Reputation: 1749
I am using a Chrome extension to encrypt data and post it over HTTPS to a PHP script that stores them into a MySQL database. Then, the database is dumped and sent to a secure environment where the data is decrypted.
For encryption I'm using a RSA-2048 public key that I ship with the extension.
The data is just an array of bytes (represented as integers) and the length of the array is always a multiple of five. Something like this:
var data = [255, 24, 16, 0, 34];
In RSA-2048 I can only encrypt up to 245 bytes. I don't want to encode these bytes in base64 because I will only be able to store 120 bytes of the original data. What is the most efficient encoding that is safe for transport in this case?
Upvotes: 0
Views: 238
Reputation: 34113
For encryption I'm using a RSA-2048 public key that I ship with the extension.

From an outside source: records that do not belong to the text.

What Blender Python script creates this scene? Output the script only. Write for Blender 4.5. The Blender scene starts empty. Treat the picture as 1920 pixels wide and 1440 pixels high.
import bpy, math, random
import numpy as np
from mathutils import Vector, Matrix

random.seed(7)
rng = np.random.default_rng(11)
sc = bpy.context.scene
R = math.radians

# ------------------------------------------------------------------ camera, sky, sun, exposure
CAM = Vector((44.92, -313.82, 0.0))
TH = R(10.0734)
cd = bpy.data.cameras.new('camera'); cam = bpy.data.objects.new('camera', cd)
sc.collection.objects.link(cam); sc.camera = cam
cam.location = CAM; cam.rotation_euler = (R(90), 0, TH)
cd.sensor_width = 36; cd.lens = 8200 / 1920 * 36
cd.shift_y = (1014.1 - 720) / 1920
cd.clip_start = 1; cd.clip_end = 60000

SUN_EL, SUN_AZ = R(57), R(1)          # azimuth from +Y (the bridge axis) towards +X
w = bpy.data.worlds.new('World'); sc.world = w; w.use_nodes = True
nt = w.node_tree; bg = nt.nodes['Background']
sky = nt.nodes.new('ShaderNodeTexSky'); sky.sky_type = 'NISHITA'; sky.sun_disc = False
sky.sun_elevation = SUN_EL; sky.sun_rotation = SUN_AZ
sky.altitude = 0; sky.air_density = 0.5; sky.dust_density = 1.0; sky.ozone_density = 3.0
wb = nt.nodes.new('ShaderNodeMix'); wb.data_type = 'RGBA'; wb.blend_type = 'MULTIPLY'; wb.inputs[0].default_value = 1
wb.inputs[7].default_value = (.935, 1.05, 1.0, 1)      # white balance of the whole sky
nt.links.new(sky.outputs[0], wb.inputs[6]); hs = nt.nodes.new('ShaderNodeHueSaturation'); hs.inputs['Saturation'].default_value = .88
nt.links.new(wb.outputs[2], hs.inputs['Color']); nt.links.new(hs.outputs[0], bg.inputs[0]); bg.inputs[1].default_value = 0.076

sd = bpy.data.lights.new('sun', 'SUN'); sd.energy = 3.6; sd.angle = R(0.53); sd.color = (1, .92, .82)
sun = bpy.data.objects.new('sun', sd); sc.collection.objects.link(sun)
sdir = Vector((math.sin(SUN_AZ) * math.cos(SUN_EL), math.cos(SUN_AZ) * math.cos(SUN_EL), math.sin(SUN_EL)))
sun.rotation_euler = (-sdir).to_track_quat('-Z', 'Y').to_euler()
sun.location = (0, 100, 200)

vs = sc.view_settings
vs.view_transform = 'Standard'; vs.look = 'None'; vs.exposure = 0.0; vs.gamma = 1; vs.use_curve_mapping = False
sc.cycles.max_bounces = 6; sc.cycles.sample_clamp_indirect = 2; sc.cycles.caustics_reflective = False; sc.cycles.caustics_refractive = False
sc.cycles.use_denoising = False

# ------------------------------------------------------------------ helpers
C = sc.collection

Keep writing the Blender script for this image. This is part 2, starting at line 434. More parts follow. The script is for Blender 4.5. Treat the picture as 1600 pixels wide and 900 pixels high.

Many security experts actively discourage the use of RSA in new protocols.
In RSA-2048 I can only encrypt up to 245 bytes. I don't want to encode these bytes in base64 because I will only be able to store 120 bytes of the original data. What is the most efficient encoding that is safe for transport in this case?
Commenter "Dan D" said (correctly): "Use RSA to encrypt a key for a say AES and then encrypt the data with that key. Then store RSA(pub, sk)+AES(sk, data)
" to which you responded "I don't want to use hybrid encryption".
If you're going to use RSA (which you really shouldn't!), the only way to do this safely and securely is to use hybrid encryption.
Interestingly, the 245 byte restriction you're alluding to in your question implies you're using PKCS#1 v1.5 padding, which is vulnerable to chosen-ciphertext attacks.